With another close loss coming at the hands of TCU at the Huntsman Center on Saturday night, Utah basketball fans might feel like they are watching reruns.

The loss to the Horned Frogs is just one example of the Utes controlling the game early before losing their heads, as well as the lead, and falling by a narrow margin.

There are countless other instances throughout the course of the season thus far. Last Wednesday, the Utes trailed by two late in a game against UNLV when U freshman Stephen Weigh threw up a desperation three-pointer from 35 feet. The shot was off the mark, but Weigh was fouled. With time already expired, the freshman missed the first freebie before making the last two.

Utah remained even with the Rebels through the first overtime, but with 15 seconds remaining in the second, UNLV’s Wendell White snagged a steal and finished with a fast break lay-up, which all but sealed the Rebel victory.

A week earlier, the Utes experienced a similar ending at the Huntsman Center when they played host to Albany. The Great Danes’ Jamar Wilson broke through the U defense to score an easy lay-in with 30 seconds left. On the ensuing possession, the Utes entered the ball to center Luke Nevill, but the 7-foot-1 Aussie couldn’t handle a scrappy double-team and Albany squeaked out of Salt Lake City with a 59-58 win.

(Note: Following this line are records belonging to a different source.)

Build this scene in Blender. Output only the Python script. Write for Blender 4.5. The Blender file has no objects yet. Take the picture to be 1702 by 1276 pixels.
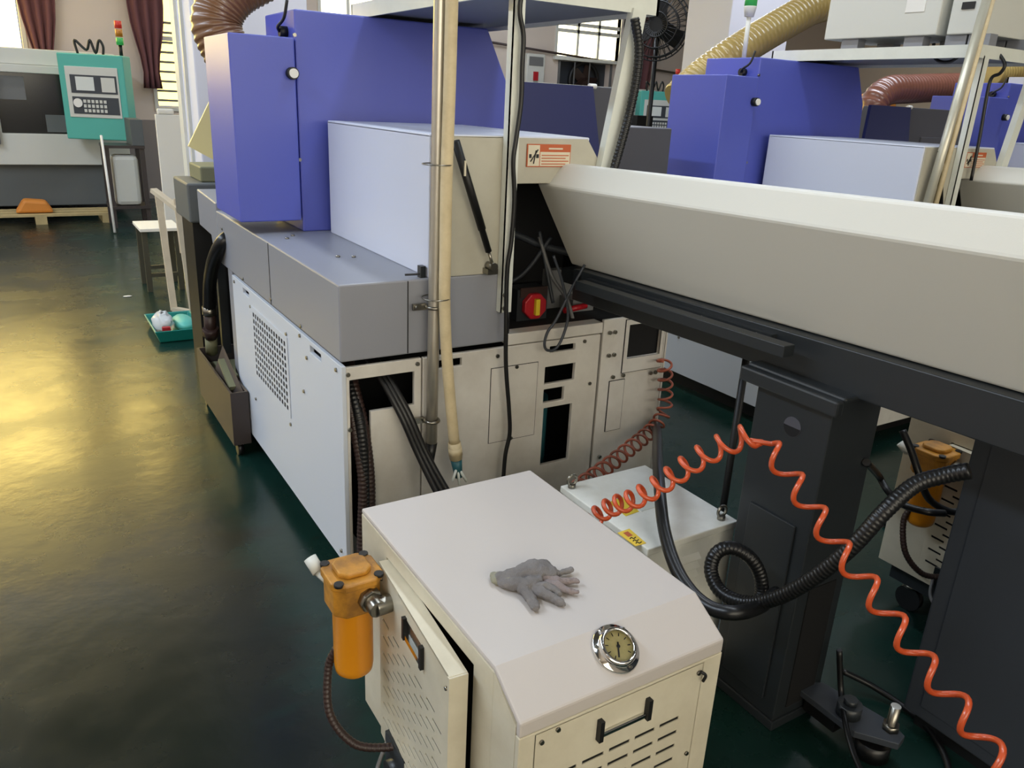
import bpy, bmesh, math, random
from mathutils import Vector, Matrix
import numpy as np
random.seed(7)
scn = bpy.context.scene
COL = scn.collection
V = Vector

# ------------------------------------------------------------------ camera
FPX, CX, CY = 1305.0, 851.0, 638.0
CAM = V((0, 0, 1.6))
_Y = V((-854.0, -510.0, FPX)).normalized()
_Zd = V((-179.0, 3662.0, FPX)); _Zd = (_Zd - _Y * _Zd.dot(_Y)).normalized()
_Z = -_Zd
_X = _Y.cross(_Z)
if _X[0] < 0: _X = -_X
RIGHT = V((_X[0], _Y[0], _Z[0])); DOWN = V((_X[1], _Y[1], _Z[1])); FWD = V((_X[2], _Y[2], _Z[2]))
cd = bpy.data.cameras.new('camera'); cam = bpy.data.objects.new('camera', cd); COL.objects.link(cam)
cd.sensor_width = 36; cd.lens = FPX / 1702 * 36; cd.clip_start = 0.05; cd.clip_end = 100
m = Matrix.Identity(4)
for i in range(3):
    m[i][0] = RIGHT[i]; m[i][1] = -DOWN[i]; m[i][2] = -FWD[i]; m[i][3] = CAM[i]
cam.matrix_world = m
scn.camera = cam
# survey helpers: a sight line of the photograph met with a known plane of the place
def _ray(x, y): return RIGHT * (x - CX) + DOWN * (y - CY) + FWD * FPX
def ox(x, y, X): d = _ray(x, y); return CAM + d * (X / d.x)
def oy(x, y, Y): d = _ray(x, y); return CAM + d * (Y / d.y)
def oz(x, y, Z): d = _ray(x, y); return CAM + d * ((Z - CAM.z) / d.z)

# ------------------------------------------------------------------ world, lamps, exposure
w = bpy.data.worlds.new('world'); scn.world = w; w.use_nodes = True
w.node_tree.nodes['Background'].inputs[0].default_value = (0.75, 0.82, 1.0, 1)
w.node_tree.nodes['Background'].inputs[1].default_value = 0.3
scn.view_settings.view_transform = 'Standard'; scn.view_settings.look = 'None'
scn.view_settings.gamma = 1.0; scn.view_settings.use_curve_mapping = False
scn.view_settings.exposure = 0.3
def area(name, loc, sx, sy, energy, color, rot=(0, 0, 0)):
    l = bpy.data.lights.new(name, 'AREA'); l.shape = 'RECTANGLE'; l.size = sx; l.size_y = sy
    l.energy = energy; l.color = color
    o = bpy.data.objects.new(name, l); COL.objects.link(o); o.location = loc; o.rotation_euler = rot
    return o
COOL = (0.80, 0.88, 1.0); WARM = (1.0, 0.93, 0.80)
area('tube_lights_aisle', (-2.6, 5.0, 4.4), 0.5, 8.0, 320, (0.74, 0.86, 1.0))
area('tube_lights_row', (2.2, 3.2, 4.6), 0.35, 6.0, 100, (0.84, 0.92, 1.0))
area('fill_light_near', (-1.0, -2.0, 4.6), 7.0, 0.5, 15, (0.97, 0.97, 1.0))  # unseen lamp added behind the camera to fill the faces turned to it
area('tube_lights_hall', (6.5, 6.5, 4.6), 0.5, 9.0, 260, COOL)
area('tube_lights_far', (1.0, 10.2, 4.6), 8.0, 0.4, 60, (1.0, 0.97, 0.92))

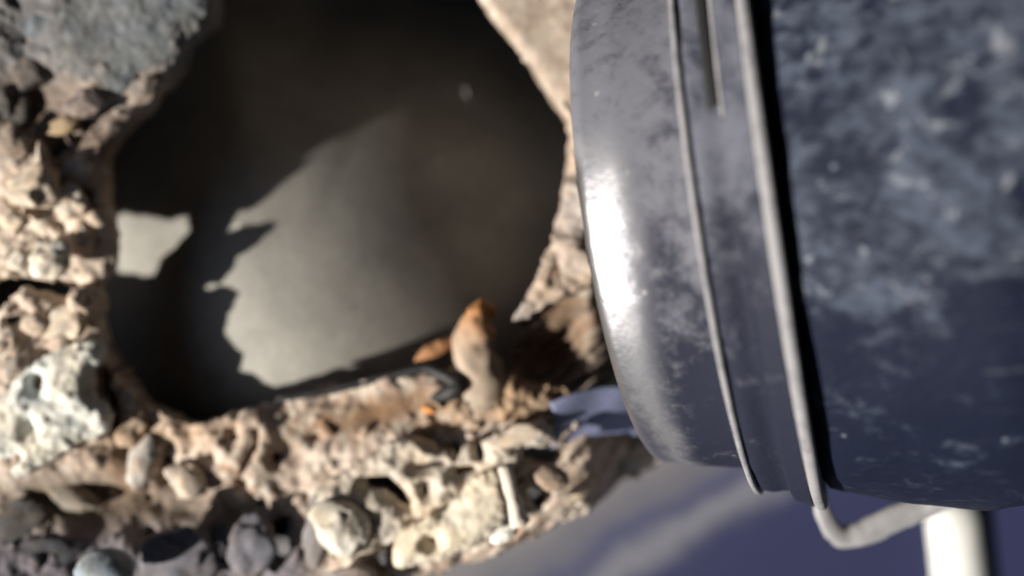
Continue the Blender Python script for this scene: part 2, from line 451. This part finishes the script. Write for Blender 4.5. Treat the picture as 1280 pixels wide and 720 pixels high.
def mat_floor():
    m, nt, b = new_mat('navy_floor'); L = nt.links.new
    tc = N(nt, 'ShaderNodeTexCoord')
    n1 = N(nt, 'ShaderNodeTexNoise', Scale=26, Detail=5, Roughness=.6); L(tc.outputs['Object'], n1.inputs['Vector'])
    # bands along the crust's foot: dust, and the pale sheen of light painted in
    dt = N(nt, 'ShaderNodeVectorMath', operation='DOT_PRODUCT'); L(tc.outputs['Object'], dt.inputs[0]); dt.inputs[1].default_value = (.50, -.866, 0)
    wob = N(nt, 'ShaderNodeMath', operation='MULTIPLY_ADD'); L(n1.outputs['Fac'], wob.inputs[0]); wob.inputs[1].default_value = .022; L(dt.outputs['Value'], wob.inputs[2])
    mr = N(nt, 'ShaderNodeMapRange'); L(wob.outputs[0], mr.inputs['Value']); mr.inputs['From Min'].default_value = .100; mr.inputs['From Max'].default_value = .160
    cr = N(nt, 'ShaderNodeValToRGB'); cr.color_ramp.interpolation = 'EASE'
    el = cr.color_ramp.elements
    el[0].position = .0; el[0].color = (.16, .155, .165, 1)
    el[1].position = 1.0; el[1].color = (.019, .023, .072, 1)
    for p, c in ((.22, (.11, .11, .135, 1)), (.40, (.055, .06, .115, 1)), (.55, (.15, .155, .185, 1)), (.78, (.022, .026, .076, 1))):
        e = el.new(p); e.color = c
    L(mr.outputs['Result'], cr.inputs['Fac']); L(cr.outputs['Color'], b.inputs['Base Color'])
    b.inputs['Roughness'].default_value = .6
    return m
M_FLOOR = mat_floor()

# ------------------------------------------------------------------ setting: the floor under everything
ZG = -430
bm = bmesh.new()
for v in ((-60, -60), (60, -60), (60, 60), (-60, 60)): bm.verts.new((v[0], v[1], 0))
bm.faces.new(bm.verts)
me = bpy.data.meshes.new('ground'); bm.to_mesh(me); bm.free()
g = link('ground', me, M_FLOOR); g.location = (0, 0, ZG*PX); tag(g, kind='structure')

# added unseen dark panels blocking the sky except on the low sun's side
M_BLOCKER = simple('blocker_board', (.045, .04, .035), .9)
def box(name, x0, y0, z0, x1, y1, z1, mat, parent=None):
    bm = bmesh.new(); bmesh.ops.create_cube(bm, size=1)
    for v in bm.verts: v.co = (x0 if v.co.x < 0 else x1, y0 if v.co.y < 0 else y1, z0 if v.co.z < 0 else z1)
    me = bpy.data.meshes.new(name); bm.to_mesh(me); bm.free()
    return link(name, me, mat, parent)
tag(box('sky_blocker', -.51, -1.5, .55, 2.6, 2.4, .58, M_BLOCKER), kind='structure')

tag(box('side_blocker', -1.54, -2.4, -.2, -1.5, 2.4, .72, M_BLOCKER), kind='structure')
tag(box('side_blocker', -1.54, 2.4, -.2, 2.6, 2.44, .58, M_BLOCKER), kind='structure')
tag(box('side_blocker', 2.6, -2.4, -.2, 2.64, 2.4, .58, M_BLOCKER), kind='structure')

# ------------------------------------------------------------------ the crumbling wall with its hole
TAN = np.array((.47, .375, .31)); CREAM = np.array((.60, .52, .445)); WHITE = np.array((.66, .64, .56))
RUST = np.array((.34, .16, .06)); BROWN = np.array((.15, .095, .055)); GREY = np.array((.17, .175, .18)); MAUVE = np.array((.21, .19, .215))

HOLE = [(262, -70), (268, 8), (246, 40), (214, 76), (190, 108), (160, 140), (136, 174), (127, 215), (126, 258), (136, 280), (140, 322), (133, 346), (124, 352),
        (123, 400), (125, 448), (150, 480), (180, 505), (208, 519), (236, 531), (270, 524), (310, 511), (350, 501), (400, 489), (450, 480), (500, 468), (540, 462),
        (570, 482), (610, 486), (636, 462), (650, 430), (654, 396), (668, 366), (692, 320), (702, 260), (713, 200), (715, 152), (690, 110), (660, 66), (626, 25), (602, -10), (570, -70)]
OUT = [(-1100, -900), (770, -900), (775, 100), (790, 330), (800, 470), (850, 520), (950, 560), (925, 590), (868, 606), (806, 626), (756, 642), (706, 664), (660, 686), (610, 705), (560, 716), (520, 722),
       (480, 760), (420, 830), (-1100, 830)]
PITS = [(40, 476, 40, 484, 8, 7), (-130, 398, -36, 392, 42, 38), (-36, 390, 30, 353, 34, 8), (36, 353, 84, 364, 8, 9), (84, 364, 98, 356, 9, 5),   # the long crack on the left
        (67, 186, 76, 180, 12, 9), (160, 92, 164, 86, 8, 4),
        (462, 606, 482, 606, 9, 10), (482, 606, 506, 628, 10, 8), (474, 684, 477, 706, 7, 6), (322, 552, 302, 592, 4, 4), (298, 602, 302, 606, 5, 5),
        (206, 578, 202, 600, 7, 6), (290, 546, 293, 547, 5, 5), (594, 558, 600, 570, 6, 8), (570, 564, 571, 570, 6, 6), (662, 565, 690, 572, 10, 8), (672, 618, 674, 628, 9, 8),
        (132, 470, 136, 490, 7, 9), (140, 500, 144, 530, 8, 8), (264, 668, 266, 704, 8, 9), (346, 662, 352, 686, 11, 13), (20, 400, 26, 396, 8, 7), (530, 612, 532, 616, 4, 5), (524, 585, 550, 580, 3, 4)]
HOLE_S = smooth_poly(HOLE, 1); OUT_S = smooth_poly(OUT, 1)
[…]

In early December, the Utes held in-state rival Utah State and their loyal legion of followers in check for the majority of the game, but Aggie forward Chaz Spicer hit a deep three-pointer with 1.9 seconds left to secure the victory.

This recurring theme has baffled fans and coaches throughout the season, but no one is more frustrated than Nevill, who continues to be the focal point of the offense.

“It’s very difficult for us right now,” Nevill said. “So many of the games we’re playing we lose by one, two or three. That gets slightly depressing because we’re putting in a lot of time and effort in practice.”

Nevill’s frustrations are well-founded and echoed by the majority of the team. Eight of the Utes’ 10 losses this season have been by a combined 21 points.

Despite the offensive mishaps down the stretch, scoring points has not been Utah’s biggest quandary this year.

“Our biggest problem is definitely our defense,” Nevill said. “We’re ranked very poorly in the NCAAs and until we improve on stopping better players from scoring, we’ll continue to have trouble finishing.”

In particular, the Utes have been struggling with their perimeter defense, which has allowed an average of 12 three-pointers in the last four games. Coincidentally, Utah has lost those four games.

“Every team is going to have shooters and (opponents) have been doing a good job getting those players shots against us,” U guard Johnnie Bryant said. “We’ve got to be able to make adjustments and not let those guys get too many looks.”

The Utes have failed to shut down those marquee players for the majority of the year. Early in the year, Santa Clara power forward Sean Denison worked the Utes for a career-high 20 points. Against Colorado, Richard Roby shredded the U defense to the tune of 22 points. Later, in the unfriendly confines of the Dee Glen Smith Spectrum in Logan, high-profile guard Jaycee Carroll lit Utah up for 27 points.

“The players know what to expect from Shaun (Green) and Johnnie (Bryant),” coach Ray Giacoletti said. “But past those two, we don’t trust each other enough on defense to know what we’re going to do.”

Now halfway through their tumultuous season, the Utes will try to find an answer to fix their broken record and get momentum on their side for the Mountain West Conference tournament.